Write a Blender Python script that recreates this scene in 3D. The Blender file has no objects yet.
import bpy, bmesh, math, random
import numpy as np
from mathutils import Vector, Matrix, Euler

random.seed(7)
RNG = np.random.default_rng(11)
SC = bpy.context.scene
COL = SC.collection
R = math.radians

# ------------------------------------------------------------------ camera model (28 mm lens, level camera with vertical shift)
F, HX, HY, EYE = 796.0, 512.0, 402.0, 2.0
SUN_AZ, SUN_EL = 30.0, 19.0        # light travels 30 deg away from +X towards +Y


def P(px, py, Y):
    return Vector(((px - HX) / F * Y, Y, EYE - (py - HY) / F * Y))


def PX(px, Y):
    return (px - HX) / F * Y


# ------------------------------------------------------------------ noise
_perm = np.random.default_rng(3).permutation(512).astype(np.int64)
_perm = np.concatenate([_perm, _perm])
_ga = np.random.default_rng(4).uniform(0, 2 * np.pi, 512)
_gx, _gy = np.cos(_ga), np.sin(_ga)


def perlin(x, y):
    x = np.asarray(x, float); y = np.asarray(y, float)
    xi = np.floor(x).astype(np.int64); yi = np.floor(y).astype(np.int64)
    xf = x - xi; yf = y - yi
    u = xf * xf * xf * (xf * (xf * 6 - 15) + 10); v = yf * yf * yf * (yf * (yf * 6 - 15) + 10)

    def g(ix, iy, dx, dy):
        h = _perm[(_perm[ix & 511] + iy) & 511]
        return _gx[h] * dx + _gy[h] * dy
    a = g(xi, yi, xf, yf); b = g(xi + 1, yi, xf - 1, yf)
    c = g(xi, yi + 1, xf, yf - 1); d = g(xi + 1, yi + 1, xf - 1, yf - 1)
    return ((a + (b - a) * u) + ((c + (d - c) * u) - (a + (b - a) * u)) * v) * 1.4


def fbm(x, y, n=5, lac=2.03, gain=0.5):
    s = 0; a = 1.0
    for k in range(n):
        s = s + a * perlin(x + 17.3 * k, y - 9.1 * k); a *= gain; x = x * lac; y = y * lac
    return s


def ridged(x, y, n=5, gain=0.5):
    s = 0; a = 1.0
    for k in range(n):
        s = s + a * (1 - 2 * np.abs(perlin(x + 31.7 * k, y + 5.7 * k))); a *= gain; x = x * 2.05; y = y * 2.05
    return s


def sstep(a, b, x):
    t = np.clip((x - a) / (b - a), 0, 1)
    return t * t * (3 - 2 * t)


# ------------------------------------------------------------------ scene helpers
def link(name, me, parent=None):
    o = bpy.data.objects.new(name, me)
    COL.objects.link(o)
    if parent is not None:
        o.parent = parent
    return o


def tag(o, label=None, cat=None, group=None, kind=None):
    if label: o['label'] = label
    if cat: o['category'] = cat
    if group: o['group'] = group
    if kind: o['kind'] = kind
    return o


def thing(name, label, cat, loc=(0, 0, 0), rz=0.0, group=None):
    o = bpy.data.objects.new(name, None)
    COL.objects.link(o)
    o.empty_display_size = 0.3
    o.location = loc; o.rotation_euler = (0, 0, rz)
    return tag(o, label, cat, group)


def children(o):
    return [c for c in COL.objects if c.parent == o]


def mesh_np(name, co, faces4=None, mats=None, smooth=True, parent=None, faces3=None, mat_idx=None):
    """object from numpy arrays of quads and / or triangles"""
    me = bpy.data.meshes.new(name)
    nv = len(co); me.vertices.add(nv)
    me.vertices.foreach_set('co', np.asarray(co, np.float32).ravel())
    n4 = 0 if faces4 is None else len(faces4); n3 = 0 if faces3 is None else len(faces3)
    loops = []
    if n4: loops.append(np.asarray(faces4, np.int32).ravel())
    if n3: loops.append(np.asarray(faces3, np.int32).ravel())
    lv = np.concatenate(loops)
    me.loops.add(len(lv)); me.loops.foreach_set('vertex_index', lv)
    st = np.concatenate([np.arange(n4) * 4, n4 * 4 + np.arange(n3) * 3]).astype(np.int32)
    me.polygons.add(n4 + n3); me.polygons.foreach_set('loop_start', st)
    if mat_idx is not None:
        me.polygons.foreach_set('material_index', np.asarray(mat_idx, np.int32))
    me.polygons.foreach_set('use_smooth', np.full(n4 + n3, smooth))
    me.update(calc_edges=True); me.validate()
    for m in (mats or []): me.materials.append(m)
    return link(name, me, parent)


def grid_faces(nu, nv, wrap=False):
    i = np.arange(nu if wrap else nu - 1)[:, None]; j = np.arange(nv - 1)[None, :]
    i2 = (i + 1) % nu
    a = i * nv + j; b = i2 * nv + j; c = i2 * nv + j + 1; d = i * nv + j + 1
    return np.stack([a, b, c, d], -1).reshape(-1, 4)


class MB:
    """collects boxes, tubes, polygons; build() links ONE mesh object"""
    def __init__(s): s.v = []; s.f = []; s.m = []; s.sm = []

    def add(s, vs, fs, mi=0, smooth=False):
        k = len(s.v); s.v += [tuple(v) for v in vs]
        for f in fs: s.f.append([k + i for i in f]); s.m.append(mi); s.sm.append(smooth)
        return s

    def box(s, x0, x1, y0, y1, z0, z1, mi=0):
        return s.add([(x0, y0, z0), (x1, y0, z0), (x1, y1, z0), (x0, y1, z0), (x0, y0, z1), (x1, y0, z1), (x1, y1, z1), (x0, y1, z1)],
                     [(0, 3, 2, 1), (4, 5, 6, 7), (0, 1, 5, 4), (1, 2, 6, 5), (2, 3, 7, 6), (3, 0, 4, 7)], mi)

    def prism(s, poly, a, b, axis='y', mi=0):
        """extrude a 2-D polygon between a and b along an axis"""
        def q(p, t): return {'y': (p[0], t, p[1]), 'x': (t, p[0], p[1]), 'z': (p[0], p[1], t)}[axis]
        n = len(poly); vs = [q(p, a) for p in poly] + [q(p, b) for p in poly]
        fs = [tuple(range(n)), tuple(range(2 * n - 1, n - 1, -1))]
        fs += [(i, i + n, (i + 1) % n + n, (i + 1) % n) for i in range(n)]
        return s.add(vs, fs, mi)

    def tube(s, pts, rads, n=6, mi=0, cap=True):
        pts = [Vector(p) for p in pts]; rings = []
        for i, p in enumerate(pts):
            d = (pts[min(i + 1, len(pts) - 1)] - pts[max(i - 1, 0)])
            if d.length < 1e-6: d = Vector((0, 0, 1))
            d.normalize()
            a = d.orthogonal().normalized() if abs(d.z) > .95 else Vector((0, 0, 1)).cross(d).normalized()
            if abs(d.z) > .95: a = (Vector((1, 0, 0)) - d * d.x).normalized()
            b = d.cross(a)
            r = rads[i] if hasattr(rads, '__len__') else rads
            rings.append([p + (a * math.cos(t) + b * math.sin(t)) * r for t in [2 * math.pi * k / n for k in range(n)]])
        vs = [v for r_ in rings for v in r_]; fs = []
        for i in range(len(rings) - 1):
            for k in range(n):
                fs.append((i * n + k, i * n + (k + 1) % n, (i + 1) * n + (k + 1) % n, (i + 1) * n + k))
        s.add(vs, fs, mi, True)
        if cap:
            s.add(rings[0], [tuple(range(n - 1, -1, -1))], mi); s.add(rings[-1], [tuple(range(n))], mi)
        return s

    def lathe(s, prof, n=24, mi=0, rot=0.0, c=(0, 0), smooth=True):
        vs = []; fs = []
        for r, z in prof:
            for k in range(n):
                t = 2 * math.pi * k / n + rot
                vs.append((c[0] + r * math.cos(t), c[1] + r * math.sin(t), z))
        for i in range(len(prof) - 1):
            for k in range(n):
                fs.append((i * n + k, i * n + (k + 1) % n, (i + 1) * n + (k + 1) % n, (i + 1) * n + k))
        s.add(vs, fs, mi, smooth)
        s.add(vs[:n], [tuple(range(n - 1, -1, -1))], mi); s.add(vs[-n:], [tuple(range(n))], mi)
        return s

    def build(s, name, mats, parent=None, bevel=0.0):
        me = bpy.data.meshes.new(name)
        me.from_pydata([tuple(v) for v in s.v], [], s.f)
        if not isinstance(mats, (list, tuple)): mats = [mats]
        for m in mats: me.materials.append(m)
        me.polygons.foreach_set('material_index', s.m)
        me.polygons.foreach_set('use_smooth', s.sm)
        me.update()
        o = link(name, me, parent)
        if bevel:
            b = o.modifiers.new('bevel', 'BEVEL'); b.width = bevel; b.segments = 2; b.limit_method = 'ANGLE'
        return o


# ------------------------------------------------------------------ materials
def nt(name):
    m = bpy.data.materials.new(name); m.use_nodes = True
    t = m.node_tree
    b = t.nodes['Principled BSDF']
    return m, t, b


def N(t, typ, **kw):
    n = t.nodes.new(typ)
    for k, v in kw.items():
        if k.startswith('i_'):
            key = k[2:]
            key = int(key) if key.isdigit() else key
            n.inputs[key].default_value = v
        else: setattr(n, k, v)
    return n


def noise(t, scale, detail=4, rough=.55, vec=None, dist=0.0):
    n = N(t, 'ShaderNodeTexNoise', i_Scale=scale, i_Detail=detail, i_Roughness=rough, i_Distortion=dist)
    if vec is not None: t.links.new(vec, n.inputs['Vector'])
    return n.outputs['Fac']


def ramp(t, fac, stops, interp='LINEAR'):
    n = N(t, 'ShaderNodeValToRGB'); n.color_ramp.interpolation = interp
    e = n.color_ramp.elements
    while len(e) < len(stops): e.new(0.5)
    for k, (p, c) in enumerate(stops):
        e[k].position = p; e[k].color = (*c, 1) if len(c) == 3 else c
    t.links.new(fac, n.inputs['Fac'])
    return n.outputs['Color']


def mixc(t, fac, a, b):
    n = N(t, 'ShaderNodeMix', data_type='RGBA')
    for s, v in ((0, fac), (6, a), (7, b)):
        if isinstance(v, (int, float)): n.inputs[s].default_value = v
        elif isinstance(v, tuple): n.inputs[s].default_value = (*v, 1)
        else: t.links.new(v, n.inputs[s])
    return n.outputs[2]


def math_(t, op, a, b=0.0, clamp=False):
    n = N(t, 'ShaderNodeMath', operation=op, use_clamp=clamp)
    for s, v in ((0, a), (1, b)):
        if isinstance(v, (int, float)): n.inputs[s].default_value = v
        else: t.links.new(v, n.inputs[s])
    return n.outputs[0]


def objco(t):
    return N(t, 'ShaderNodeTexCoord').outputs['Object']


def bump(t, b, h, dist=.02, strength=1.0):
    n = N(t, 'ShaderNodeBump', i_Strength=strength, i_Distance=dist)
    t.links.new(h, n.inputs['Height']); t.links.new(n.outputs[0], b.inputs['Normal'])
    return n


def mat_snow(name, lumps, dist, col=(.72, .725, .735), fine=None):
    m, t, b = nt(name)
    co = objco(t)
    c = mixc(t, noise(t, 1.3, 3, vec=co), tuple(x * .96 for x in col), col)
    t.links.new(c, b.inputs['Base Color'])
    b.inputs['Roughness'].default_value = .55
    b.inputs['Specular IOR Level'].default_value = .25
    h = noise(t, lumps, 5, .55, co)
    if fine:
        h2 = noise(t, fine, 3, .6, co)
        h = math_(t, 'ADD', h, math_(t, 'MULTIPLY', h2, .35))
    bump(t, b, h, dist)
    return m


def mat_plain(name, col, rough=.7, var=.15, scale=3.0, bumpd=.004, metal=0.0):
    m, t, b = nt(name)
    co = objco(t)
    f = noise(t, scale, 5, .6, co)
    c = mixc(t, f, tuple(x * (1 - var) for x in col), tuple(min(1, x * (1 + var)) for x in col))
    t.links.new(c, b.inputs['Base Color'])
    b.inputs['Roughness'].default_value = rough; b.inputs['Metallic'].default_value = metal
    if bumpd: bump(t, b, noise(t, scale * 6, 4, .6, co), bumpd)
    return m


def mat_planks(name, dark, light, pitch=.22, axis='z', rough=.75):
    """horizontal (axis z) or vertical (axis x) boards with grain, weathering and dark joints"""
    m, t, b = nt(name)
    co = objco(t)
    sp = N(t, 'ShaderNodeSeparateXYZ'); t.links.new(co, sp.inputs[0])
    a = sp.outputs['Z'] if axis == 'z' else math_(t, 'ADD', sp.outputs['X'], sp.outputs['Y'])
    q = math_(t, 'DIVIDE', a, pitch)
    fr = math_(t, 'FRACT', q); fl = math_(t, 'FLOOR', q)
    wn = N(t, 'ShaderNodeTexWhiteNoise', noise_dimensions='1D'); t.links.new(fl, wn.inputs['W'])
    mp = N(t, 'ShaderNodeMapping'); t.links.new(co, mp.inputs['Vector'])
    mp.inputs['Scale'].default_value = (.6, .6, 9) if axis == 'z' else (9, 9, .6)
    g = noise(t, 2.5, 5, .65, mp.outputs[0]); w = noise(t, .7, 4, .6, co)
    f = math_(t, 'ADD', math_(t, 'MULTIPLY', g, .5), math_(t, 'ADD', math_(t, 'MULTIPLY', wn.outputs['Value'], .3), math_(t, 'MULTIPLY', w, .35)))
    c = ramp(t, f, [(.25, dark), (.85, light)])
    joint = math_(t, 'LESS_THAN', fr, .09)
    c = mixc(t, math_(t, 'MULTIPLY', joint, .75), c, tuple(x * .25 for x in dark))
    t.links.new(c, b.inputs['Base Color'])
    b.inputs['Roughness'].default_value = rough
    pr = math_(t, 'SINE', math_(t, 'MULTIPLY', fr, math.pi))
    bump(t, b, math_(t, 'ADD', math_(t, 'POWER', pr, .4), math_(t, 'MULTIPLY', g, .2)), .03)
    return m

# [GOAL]
Write out the listing's lines exactly, from its first line through the line that contains "R = math.radians", and stop there.

# [SOLUTION TO THIS EXERCISE]
Write a Blender Python script that recreates this scene in 3D. The Blender file has no objects yet.
import bpy, bmesh, math, random
import numpy as np
from mathutils import Vector, Matrix, Euler

random.seed(7)
RNG = np.random.default_rng(11)
SC = bpy.context.scene
COL = SC.collection
R = math.radians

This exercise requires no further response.